Herşeyden önce Honved’in Türkcell Süper Lig’de düşmemeye oynayacağını söyleyerek başlayalım ki haddimizi bilelim.

Daum‘un gelişiyle Aragones dedenin bir türlü beceremediği takım olma, hava yakalama ve en önemlisi hırs sonunda geri geldi Fener’e. Ayrıca oyunu karşı sahaya yıkabiliyoruz. Geçen sene yataşş modunda oynuyorduk, gıcıklıktan gıcıklık beğeniyordum.

Kanatlar lokum gibi çalışıyor. Açıkçası ayar olduğum Kazım, Daum’dan formatı almış. Böyle oynarsa ne Deivid, ne Topuz sağ kanatta onu kolay kolay kesemez. Gökhan Gönül‘e de hem yeni kontratı, hem Kazım’ın hali ekstra yaramış. Koşuyor, çıkıyor, kesiyor. Onun gibi bir yabancı almaya kalksan nah alırsın diyesim geliyor. Carlos‘u bayağı kilo vermiş gördüm. (Bundan dolayı mı acaba?) Santos’un gelişiyle canı yine top oynamak istiyor gibi gözüküyor. Ne yazık ki dün akşam gördüğümüz üzere yaşlı vücudu izin verirse…

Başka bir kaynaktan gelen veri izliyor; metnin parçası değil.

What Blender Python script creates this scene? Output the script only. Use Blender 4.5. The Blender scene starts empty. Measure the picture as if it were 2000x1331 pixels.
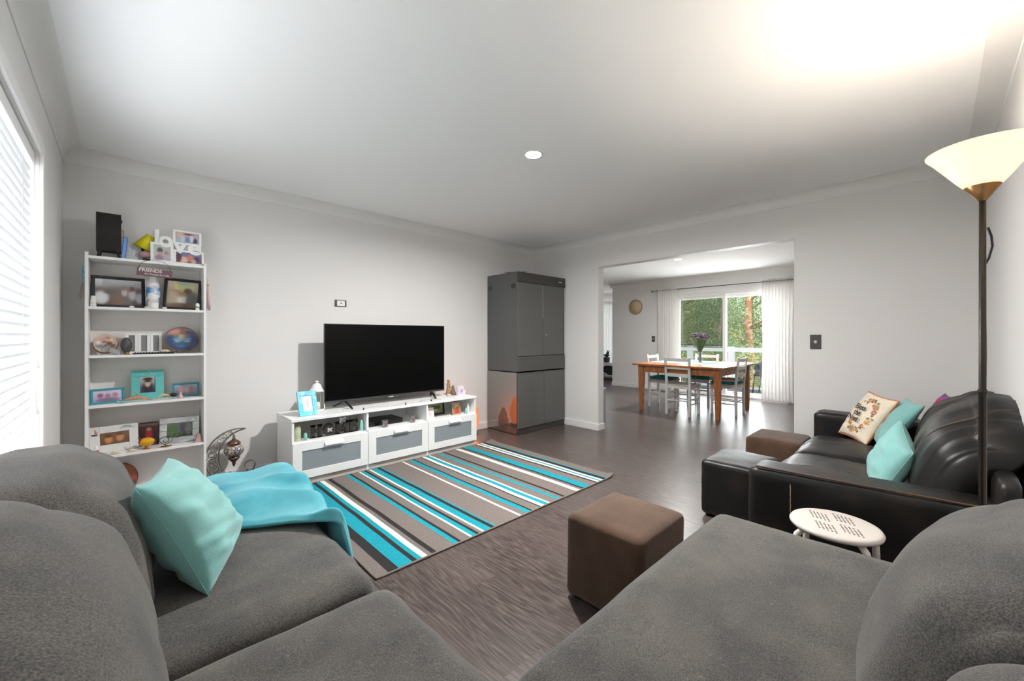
import bpy, bmesh, math, random
from mathutils import Vector, Matrix, noise
random.seed(7)
PI = math.pi
SC = bpy.context.scene
COL = SC.collection
V = Vector

# ---------------------------------------------------------------- camera
cam_d = bpy.data.cameras.new('camera'); cam = bpy.data.objects.new('camera', cam_d); COL.objects.link(cam)
YAW = math.atan(755/789.)
cam_d.sensor_width = 36.0
cam_d.lens = 36.0*789/2000
cam_d.shift_y = -(665.5-657)/2000
cam_d.clip_start = 0.02
cam.location = (0, 0, 1.168)
cam.rotation_euler = (PI/2, 0, -YAW)
SC.camera = cam

# ---------------------------------------------------------------- world, sun, daylight
SC.view_settings.view_transform = 'Standard'
SC.view_settings.look = 'None'
SC.view_settings.gamma = 1.0
SC.view_settings.exposure = 1.22
SC.cycles.use_denoising = True
SC.cycles.max_bounces = 10
SC.cycles.diffuse_bounces = 6
SC.cycles.glossy_bounces = 4
SC.cycles.transparent_max_bounces = 16
SC.cycles.sample_clamp_indirect = 6.0
SC.cycles.caustics_reflective = False
SC.cycles.caustics_refractive = False
w = bpy.data.worlds.new('World'); SC.world = w; w.use_nodes = True
wn = w.node_tree.nodes; wl = w.node_tree.links
bg = wn['Background']
sky = wn.new('ShaderNodeTexSky'); sky.sky_type = 'NISHITA'; sky.sun_disc = False
sky.sun_elevation = math.radians(48); sky.sun_rotation = math.radians(250); sky.air_density = 1.0; sky.dust_density = 2.0
wl.new(sky.outputs[0], bg.inputs[0]); bg.inputs[1].default_value = 0.35
def light(name, kind, loc, energy, color=(1,1,1), rot=(0,0,0), **k):
    d = bpy.data.lights.new(name, kind); d.energy = energy; d.color = color
    for a, b in k.items(): setattr(d, a, b)
    o = bpy.data.objects.new(name, d); o.location = loc; o.rotation_euler = rot; COL.objects.link(o); return o
light('sun', 'SUN', (6, 0, 9), 3.6, (1.0, .95, .86), (math.radians(38), math.radians(-22), 0), angle=.02)
# daylight falling through the blind of the left window, the sliding door and the far window
light('window_daylight', 'AREA', (-.62, 1.9, 1.36), 25, (.90, .94, 1.0), (0, -PI/2, 0), shape='RECTANGLE', size=1.5, size_y=2.0)
light('door_daylight', 'AREA', (8.62, 2.9, 1.15), 62, (.95, .98, 1.0), (0, PI/2, 0), shape='RECTANGLE', size=1.9, size_y=2.2)
light('far_window_daylight', 'AREA', (10.1, 6.7, 1.2), 30, (.97, .99, 1.0), (0, PI/2, 0), shape='RECTANGLE', size=1.6, size_y=2.4)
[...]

Santos‘un yararlı olacağı kesin ama Deivid’in oyuna girmesiyle beke çekilince pek etkili olamadı. Sol kanat adamı Uğur Boral kenarda otururken, Daum’un sola Deivid’i seçmesi için de ayrı bir parantez açalım. Uğur’u mu çizdi, yoksa Daum’un solda sağ ayaklı adam–a la Tuncay–takıntısı mı ben bilemedim. Bildiğim bir şey varsa o da Deivid’in bu sene bol miktara +2 tribününe oturması gerekliliğidir.

Bilica ve Önder ile defansımız ne yazık ki çok yumuşak. Bilica’nın yanında Lugano veya onun gibi yırtıcı bir adamın yerleşmesi şart. Lugano sertlikleri ve delilikleri ile çok eleştirilse de benim çok tuttuğum bir adam. Stoper dediğin manyak olur. Nokta. Allah kimsenin başına Juan Figer gibisini vermesin.

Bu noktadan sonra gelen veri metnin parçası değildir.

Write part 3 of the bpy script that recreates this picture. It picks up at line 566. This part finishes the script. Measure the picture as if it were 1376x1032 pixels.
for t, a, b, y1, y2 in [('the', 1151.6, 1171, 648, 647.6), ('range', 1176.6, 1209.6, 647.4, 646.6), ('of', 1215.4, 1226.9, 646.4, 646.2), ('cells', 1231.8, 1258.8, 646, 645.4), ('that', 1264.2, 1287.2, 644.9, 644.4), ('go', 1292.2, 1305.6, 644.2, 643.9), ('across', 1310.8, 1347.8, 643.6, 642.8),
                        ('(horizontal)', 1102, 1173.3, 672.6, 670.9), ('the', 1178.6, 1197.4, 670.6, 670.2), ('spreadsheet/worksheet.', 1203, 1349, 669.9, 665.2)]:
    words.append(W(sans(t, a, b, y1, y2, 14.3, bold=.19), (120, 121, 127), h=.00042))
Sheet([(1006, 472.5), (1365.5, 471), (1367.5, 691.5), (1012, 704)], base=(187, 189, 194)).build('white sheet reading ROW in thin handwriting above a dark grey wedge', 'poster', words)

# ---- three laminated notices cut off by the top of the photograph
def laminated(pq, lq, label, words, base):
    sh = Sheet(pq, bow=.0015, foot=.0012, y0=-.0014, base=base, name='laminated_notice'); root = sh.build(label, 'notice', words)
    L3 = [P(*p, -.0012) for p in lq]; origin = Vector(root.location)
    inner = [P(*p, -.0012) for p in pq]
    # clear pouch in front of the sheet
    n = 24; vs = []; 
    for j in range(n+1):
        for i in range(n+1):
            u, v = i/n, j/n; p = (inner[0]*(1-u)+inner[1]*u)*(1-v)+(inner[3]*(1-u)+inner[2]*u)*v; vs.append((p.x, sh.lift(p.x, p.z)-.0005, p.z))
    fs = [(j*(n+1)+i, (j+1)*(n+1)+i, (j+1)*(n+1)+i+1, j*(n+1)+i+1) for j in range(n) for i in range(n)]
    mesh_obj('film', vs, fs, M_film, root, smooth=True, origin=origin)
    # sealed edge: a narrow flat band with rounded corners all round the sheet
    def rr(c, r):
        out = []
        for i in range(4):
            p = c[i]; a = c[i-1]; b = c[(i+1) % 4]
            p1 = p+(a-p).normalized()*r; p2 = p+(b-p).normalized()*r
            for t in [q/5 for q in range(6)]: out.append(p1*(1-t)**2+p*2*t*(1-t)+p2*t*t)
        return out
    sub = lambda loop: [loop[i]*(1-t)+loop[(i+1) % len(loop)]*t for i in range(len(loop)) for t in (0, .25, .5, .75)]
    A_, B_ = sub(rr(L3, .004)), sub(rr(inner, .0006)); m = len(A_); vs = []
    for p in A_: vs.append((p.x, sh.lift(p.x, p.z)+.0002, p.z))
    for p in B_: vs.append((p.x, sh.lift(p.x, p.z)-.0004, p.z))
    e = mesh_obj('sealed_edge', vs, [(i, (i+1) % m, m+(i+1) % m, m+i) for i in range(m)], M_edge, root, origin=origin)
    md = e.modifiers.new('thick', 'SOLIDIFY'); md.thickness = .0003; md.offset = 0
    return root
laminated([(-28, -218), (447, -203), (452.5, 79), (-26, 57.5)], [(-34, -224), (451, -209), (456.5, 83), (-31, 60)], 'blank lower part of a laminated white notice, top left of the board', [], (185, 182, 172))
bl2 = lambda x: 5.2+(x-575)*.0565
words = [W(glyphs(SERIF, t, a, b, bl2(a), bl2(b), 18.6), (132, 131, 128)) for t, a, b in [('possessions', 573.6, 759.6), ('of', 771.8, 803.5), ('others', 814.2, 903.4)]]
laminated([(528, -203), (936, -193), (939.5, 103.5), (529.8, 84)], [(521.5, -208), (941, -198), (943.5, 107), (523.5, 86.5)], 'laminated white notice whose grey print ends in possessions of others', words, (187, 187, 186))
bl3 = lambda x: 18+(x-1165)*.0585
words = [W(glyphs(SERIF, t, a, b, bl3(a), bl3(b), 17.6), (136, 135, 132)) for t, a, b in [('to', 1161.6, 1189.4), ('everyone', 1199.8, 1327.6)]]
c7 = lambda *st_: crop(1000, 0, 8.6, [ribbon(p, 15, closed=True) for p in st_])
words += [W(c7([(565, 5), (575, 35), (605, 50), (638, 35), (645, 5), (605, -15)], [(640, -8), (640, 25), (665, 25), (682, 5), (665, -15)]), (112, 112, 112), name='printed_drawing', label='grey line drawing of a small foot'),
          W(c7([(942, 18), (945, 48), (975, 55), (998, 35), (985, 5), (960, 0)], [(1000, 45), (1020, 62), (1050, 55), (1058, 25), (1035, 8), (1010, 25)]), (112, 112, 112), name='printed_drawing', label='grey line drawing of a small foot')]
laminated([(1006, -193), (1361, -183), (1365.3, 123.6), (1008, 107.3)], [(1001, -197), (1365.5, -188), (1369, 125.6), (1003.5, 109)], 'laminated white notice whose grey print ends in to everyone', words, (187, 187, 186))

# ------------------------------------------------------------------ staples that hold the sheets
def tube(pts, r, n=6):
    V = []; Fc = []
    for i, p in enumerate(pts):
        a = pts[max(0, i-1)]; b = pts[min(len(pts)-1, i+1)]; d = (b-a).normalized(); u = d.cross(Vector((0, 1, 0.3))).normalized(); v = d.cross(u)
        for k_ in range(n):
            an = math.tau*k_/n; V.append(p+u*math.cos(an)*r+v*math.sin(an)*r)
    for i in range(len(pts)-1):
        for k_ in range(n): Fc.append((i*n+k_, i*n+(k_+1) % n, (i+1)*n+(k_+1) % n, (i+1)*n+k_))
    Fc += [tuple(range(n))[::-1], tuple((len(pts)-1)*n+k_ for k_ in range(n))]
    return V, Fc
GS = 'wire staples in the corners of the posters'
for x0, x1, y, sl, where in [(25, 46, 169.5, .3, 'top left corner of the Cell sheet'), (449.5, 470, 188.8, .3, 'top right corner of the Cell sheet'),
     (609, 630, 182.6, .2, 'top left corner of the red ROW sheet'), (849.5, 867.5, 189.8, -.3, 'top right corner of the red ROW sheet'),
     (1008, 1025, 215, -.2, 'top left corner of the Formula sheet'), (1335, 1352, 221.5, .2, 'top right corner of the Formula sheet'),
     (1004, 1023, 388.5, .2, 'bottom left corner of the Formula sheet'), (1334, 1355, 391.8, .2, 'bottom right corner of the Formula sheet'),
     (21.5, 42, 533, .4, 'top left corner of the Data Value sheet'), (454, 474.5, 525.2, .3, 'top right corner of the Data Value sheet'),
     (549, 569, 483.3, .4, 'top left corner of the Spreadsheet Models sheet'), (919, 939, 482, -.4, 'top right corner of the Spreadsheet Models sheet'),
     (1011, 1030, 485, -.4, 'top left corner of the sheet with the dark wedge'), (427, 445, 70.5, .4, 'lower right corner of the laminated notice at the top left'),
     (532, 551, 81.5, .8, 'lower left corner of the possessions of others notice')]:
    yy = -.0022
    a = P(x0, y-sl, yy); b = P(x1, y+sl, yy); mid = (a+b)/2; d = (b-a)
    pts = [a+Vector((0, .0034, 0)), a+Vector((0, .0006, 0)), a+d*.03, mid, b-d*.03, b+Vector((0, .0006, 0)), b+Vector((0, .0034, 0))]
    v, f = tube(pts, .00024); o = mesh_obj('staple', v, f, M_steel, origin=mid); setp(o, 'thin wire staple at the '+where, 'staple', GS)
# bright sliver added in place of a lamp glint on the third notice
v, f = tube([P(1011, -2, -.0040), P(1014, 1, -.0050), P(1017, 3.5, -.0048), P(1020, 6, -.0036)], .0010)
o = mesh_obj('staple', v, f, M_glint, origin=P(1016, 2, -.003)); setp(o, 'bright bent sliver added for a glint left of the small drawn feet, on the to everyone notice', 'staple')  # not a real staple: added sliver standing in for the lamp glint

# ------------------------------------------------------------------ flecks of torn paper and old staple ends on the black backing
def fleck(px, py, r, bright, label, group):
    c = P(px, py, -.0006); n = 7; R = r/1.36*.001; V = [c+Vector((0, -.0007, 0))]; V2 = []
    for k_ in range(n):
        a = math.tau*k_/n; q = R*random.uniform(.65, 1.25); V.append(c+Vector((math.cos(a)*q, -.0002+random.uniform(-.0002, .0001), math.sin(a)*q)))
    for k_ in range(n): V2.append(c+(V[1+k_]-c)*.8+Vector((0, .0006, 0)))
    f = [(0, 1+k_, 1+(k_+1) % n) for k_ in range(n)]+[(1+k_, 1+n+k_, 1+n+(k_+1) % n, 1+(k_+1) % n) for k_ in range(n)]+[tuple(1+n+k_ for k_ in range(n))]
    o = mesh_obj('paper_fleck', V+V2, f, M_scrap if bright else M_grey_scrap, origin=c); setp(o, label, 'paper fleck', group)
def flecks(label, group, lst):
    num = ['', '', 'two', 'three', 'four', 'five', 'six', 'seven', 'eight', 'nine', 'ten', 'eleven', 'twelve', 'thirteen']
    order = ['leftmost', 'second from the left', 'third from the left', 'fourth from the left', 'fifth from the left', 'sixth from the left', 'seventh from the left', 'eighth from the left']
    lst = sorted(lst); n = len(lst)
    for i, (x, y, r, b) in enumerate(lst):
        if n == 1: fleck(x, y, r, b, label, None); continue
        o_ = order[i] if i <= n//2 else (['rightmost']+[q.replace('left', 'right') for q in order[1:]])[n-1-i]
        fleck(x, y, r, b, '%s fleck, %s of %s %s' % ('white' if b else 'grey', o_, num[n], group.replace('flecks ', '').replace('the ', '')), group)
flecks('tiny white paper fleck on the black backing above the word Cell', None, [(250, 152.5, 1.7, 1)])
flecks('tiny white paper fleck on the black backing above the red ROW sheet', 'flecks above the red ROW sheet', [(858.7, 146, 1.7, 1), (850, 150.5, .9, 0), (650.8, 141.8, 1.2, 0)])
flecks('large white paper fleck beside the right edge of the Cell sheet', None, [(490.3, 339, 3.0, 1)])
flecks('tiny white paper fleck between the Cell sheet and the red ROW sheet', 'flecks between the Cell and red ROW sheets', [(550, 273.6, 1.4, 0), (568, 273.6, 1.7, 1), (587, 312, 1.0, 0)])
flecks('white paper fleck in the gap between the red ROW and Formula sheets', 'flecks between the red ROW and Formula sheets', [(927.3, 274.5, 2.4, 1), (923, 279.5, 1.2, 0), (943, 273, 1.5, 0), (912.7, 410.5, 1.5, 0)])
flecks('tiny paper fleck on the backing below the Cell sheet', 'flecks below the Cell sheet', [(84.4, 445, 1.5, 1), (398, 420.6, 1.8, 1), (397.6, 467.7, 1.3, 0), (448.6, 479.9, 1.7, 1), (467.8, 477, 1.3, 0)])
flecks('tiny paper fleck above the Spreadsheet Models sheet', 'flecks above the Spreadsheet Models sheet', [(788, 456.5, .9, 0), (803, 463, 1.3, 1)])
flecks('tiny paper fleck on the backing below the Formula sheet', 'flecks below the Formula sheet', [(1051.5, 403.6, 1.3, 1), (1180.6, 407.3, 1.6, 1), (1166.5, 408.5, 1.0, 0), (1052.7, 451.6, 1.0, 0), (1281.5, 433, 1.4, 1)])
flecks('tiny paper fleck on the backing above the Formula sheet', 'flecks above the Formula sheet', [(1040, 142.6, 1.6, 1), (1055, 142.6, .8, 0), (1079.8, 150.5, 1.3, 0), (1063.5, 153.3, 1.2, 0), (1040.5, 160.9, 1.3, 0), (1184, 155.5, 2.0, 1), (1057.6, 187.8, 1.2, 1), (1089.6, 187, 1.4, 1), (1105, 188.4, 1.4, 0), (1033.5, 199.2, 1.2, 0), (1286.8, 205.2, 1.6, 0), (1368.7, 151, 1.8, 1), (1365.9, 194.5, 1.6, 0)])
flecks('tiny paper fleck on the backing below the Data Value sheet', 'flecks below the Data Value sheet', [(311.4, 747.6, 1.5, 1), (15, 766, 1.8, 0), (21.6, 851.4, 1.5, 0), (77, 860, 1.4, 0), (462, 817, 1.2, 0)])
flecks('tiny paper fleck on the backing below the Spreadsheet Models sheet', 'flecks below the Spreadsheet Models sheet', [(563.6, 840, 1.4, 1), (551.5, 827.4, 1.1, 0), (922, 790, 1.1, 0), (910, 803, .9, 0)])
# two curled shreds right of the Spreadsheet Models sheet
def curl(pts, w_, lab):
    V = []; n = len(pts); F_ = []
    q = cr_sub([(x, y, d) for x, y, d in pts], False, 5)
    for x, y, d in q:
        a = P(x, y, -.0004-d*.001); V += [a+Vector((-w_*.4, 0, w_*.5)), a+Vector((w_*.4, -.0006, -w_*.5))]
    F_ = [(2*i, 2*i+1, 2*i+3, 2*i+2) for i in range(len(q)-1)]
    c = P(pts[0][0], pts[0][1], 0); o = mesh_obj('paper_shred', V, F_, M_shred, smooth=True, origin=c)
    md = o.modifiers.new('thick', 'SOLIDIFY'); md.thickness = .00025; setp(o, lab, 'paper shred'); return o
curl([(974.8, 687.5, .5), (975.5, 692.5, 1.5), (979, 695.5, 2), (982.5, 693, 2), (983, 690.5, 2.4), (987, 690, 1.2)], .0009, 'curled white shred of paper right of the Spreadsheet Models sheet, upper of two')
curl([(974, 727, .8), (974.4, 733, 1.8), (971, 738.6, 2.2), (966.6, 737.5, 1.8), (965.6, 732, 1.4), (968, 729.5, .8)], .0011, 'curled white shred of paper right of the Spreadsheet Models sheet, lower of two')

Uzuuuuuuun bir süredir bulunduğu herhangi bir takımda ilk defa hazırlık kampına katılabilen Emre, büyük ihtimalle bu sene takımın en büyük transferi olur. Dün akşam sahanın en iyisiydi. Guiza’ya attırdığı gol klasik Emre işi. Cristian düzgün bir adama benziyor ve Brezilya’dan ayrılırken taraftarlarının verdiği tepkiye bakılırsa, özellikle kora kor maçlarda çok faydalı olacaktır.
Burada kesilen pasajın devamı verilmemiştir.